Inspired by nightmares and waking up to unrecognizable shapes of light, my earlier work aimed to capture blurred compositions of light and form.  These paintings would come together as ambiguous abstractions that referenced specific locations, most often being cityscapes. I was able to use my handicap of poor vision and paint without my contacts to transform obvious realities into a representation of my own experience.  Through this process, I began embrace perceived imperfections in an effort to capture the energy and vibrancy of these illusionistic and vaguely descriptive spaces.

I use line work to lend order to a space while emphasizing architectural forms found in impermanent surface reflections. I am interested in the metal process of experience and information retention while observing disconnection between the visual and mental process. The work during my second year of graduate school referenced sketches and notes as blueprint documentation of recorded events and experiences I would have in the city of Chicago. Embracing ambiguous space that is created with limited information, revolving doors throughout the Windy City became the main source of line-work in my art. Toying with the emotions I was feeling in DeKalb, Illinois and a personal experience I had trapped in a revolving door in Chicago, I began to paint more abstractly, painting acrylic line work between layers of epoxy resin. While resin seals the preceding layers, it also causes its surroundings to participate and hold a presence in the work, interacting as an additional, ever-changing surface.

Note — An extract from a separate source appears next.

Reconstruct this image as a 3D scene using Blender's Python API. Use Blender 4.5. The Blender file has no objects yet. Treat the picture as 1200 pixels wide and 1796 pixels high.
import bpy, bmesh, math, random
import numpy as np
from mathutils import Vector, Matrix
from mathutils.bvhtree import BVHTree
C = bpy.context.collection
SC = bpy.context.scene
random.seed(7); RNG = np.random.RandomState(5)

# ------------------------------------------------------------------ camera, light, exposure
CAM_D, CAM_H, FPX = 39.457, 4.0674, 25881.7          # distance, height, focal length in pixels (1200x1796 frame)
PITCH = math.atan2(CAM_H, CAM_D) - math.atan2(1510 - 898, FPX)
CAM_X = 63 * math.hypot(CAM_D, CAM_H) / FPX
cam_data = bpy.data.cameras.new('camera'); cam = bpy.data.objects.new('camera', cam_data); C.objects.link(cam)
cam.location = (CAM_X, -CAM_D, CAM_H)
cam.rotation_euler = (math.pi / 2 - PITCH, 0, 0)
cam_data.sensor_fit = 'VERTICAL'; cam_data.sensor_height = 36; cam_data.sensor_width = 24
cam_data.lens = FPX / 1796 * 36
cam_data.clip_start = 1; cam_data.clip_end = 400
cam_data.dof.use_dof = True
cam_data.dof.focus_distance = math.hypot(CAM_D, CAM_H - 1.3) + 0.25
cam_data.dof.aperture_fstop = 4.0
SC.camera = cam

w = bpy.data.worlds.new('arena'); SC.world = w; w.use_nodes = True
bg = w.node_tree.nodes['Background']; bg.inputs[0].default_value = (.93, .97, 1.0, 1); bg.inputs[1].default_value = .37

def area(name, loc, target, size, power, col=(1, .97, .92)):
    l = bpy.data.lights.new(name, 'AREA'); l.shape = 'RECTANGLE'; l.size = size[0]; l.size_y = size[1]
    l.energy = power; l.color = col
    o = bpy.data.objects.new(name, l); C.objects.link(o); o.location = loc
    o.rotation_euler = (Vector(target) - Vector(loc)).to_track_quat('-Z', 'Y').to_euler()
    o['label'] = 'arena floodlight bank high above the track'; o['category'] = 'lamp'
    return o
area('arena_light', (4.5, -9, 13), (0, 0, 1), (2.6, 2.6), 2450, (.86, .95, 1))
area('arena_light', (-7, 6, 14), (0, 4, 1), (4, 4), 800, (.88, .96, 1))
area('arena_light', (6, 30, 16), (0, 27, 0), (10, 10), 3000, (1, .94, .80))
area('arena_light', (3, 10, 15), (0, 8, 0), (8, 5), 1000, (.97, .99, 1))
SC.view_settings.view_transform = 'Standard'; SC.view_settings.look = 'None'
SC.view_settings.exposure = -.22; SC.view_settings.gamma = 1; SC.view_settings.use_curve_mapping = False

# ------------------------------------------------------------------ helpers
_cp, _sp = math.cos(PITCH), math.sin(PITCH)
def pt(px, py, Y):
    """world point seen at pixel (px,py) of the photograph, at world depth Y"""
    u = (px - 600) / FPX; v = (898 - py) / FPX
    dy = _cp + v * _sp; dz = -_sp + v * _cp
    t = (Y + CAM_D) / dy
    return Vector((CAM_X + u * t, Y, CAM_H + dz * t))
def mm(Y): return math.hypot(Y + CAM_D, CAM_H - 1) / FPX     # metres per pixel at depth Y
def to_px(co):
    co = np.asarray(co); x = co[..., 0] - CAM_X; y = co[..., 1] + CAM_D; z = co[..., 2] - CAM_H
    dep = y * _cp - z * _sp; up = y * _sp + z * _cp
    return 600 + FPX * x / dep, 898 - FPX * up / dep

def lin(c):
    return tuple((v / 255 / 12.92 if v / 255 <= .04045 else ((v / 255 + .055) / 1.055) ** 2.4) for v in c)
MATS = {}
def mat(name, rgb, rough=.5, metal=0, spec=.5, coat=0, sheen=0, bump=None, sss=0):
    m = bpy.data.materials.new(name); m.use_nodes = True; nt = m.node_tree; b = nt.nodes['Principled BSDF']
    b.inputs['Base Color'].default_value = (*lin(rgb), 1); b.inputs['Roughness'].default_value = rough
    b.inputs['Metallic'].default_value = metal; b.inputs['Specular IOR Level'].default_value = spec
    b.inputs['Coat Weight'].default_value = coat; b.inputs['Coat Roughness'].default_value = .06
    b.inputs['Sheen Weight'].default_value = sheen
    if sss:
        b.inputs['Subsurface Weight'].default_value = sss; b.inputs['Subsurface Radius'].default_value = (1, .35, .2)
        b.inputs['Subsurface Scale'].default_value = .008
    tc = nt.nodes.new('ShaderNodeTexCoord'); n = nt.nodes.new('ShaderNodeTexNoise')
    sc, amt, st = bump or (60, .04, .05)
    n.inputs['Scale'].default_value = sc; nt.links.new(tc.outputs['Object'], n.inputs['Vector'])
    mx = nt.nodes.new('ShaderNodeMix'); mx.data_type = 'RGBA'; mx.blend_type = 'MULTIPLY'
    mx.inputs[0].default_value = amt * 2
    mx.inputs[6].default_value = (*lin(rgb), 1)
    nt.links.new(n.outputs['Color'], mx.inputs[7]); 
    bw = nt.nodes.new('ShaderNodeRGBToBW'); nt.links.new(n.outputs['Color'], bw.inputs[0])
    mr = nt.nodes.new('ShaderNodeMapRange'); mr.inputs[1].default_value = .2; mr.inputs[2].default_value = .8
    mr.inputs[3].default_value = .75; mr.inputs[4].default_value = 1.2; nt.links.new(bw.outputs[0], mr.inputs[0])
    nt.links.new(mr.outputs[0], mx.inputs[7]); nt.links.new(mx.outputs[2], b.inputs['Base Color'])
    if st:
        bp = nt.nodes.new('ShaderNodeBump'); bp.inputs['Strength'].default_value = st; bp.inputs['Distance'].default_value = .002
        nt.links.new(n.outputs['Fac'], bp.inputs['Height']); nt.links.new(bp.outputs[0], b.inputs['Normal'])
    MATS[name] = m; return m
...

            Still playing with perception and visual distortion, often using gentle shifts of color throughout a composition, my new work extrudes information of color, line and shape, texture, and reflection from architectural references. World-renowned architect Jean Nouvel’s Guthrie Theater in Minneapolis, Minnesota has inspired the work I am currently embarking on for my MFA Thesis Show in March. I have been working on three-dimensional panels through a series of studies of the inside of the "Endless Bridge" interior hallway located in the Guthrie Theater. Through smaller wooden and foam-core models and studies, I have been researching how to implement Nouvel's idea of "forced perspective" and the idea of an ever-changing reflection into my work through the treatment of planar shifts, surface treatment, and reflective color.